ALBUM REVIEW: Ought’s Room Inside The World is an image-altering success
Over the course of seven years, the Tim Darcy-led Montreal quartet Ought cemented itself within the top tier of the recent wave of contemporary post-punk. It succeeded in unearthing beauty and comfort with a suburban lifestyle and all of its mundanities with its first two albums, More Than Any Other Day and Sun Coming Down. With the band’s third LP, Room Inside the World, Ought is politically charged lyrically, yet produces a paradoxically less brash but just as bold approach to sound while staying true to its zany ethos.
Room Inside The World
Ought
Feb. 16
For a label that has gained notoriety for releasing artsy indie-rock, Merge is the most appropriate label to release Ought’s latest, as Room Inside the World is a record that sees the Montreal outfit refine its post-punk sound into a less noise-oriented, art-rock emulation of musical maturity.
But before getting excited over the band’s development, take caution: This album is what most people would call a “grower.”
Outside of the record’s first three singles, “These 3 Things,” “Disgraced in America” and “Desire,” Room Inside The World demands listeners’ undivided attention in order to truly appreciate it.
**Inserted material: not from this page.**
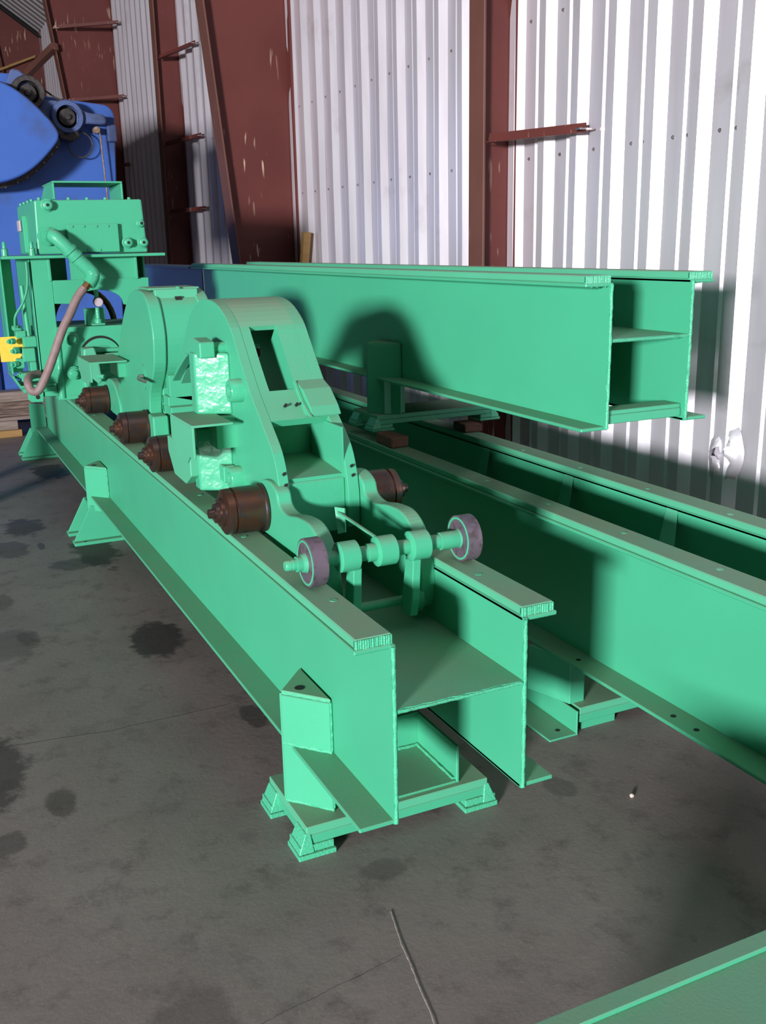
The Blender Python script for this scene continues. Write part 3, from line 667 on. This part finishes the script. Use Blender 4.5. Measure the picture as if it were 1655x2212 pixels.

There are weighty lyrics that take time to unpack and there’s a progression in instrumentation and nuances within that only reveal themselves through multiple spins and a leap of faith.
Nevertheless, the band is coming into its own, delivering a more refined post-punk suite that drips with grandiose production against textured backdrops, and never veers too far into experimental extremes.
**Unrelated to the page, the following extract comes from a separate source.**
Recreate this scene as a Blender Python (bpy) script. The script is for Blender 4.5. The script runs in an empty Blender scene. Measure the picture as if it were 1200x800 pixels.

Take the track “Pieces Wasted,” for instance: It’s clear that Ought is more confident in its post-punkisms, yet the band predominantly relishes in less boastful moments and opts for slower builds—a stark contrast considering the band’s past success with agitated sounds and production. By adding more space to its sound, Ought give itself room to breathe and strikes enough of a balance between artsy and anthemic to make for a really fantastic listen.
Exactly half of Room Inside The World, songs five through eight, possess the anthemic sensibilities of dreamy art-rock, some of which recall more melodic and dreamy modes of no wave, like Dirty-era Sonic Youth or Holy Money-era Swans. The other half is a more frenetic and sprawling gape into the heart of a post-punk world with hints of new wave beneath as melancholic guitar lines and subtly percolating synths suture together little tessellations of what Ought has become. First single “These 3 Things” is the centerpiece of that evolution.
“These 3 Things” is an exhilaratingly concise example of Ought’s prowess and maturation within its field. This is economic art-punk of the highest order; it’s less post-punk, fuzzy production and instead more new-wave-y with crisp and clean production. There’s a heavier filling of synths, vibraphone and even a 70-piece choir on the album’s marvelous, emotionally nuanced third single, “Desire.”
With an expanded sound, Room Inside The World may end up disgruntling avid Ought listeners. The post-punk specialists eschew some of the heavier grooves from tracks off their previous album, like “Men for Miles” and “The Combo,” in order to progress toward a more melancholic and refined version of its debut. That is obvious on tracks like “Take Everything” and “Into the Sea.” Because Ought has reinvented itself with the latest record, we also see the band push its polished, slow-burn approach into genre-bending territories. It has finally shed its flattering-yet-inseparable description of “Talking Heads meets Television.”
Now to the band’s biggest draw: Singer-guitarist Tim Darcy’s vocals remain as eccentric and electrifying as ever. Darcy is a subtly theatrical vocalist. His voice is, for the most part, calm and collected. But he’ll occasionally jump into a Bowie-like yelp. Because he can easily and quickly swich between styles, his uncanny ability translates almost perfectly on songs like “Pieces Wasted.” He exaggerates his timbre here, but fluctuates into foreboding ranges channeling his inner Michael Gira near the end of the track. That being said, Darcy’s voice never sounds out of place as he mutters his way through the record with levity and true singularity, like Scott Walker fronting Wire. His vocal performance on “Disgraced in America” and “Desire,” the latter a towering centerpiece, is astounding.
While Ought shed its sonic comparisons to the Talking Heads, Darcy’s witty lyricism remains eerily similar to David Byrne’s. On Room Inside The World, Darcy continues to make a habit out of rendering mundanity surreal and abstract. With the heavily political “Disgraced in America,” Darcy’s words are hard to distinguish because the lines are so short and choppy: “What if I said/ They built it themselves/And it feels so good.” Is this about Trump’s wall? Nevertheless, Darcy’s usual sarcastic sneer and sense of cynicism prevails.
With these elements coalescing harmoniously, Room Inside The World is an album perfectly pitched between delusion and hope, tension and release. But the most profound aspect of Ought’s new direction is that the band finally uncovers its inventive, vulnerable core, and it’s all the more magical and reinvigorating with Darcy leading the progression.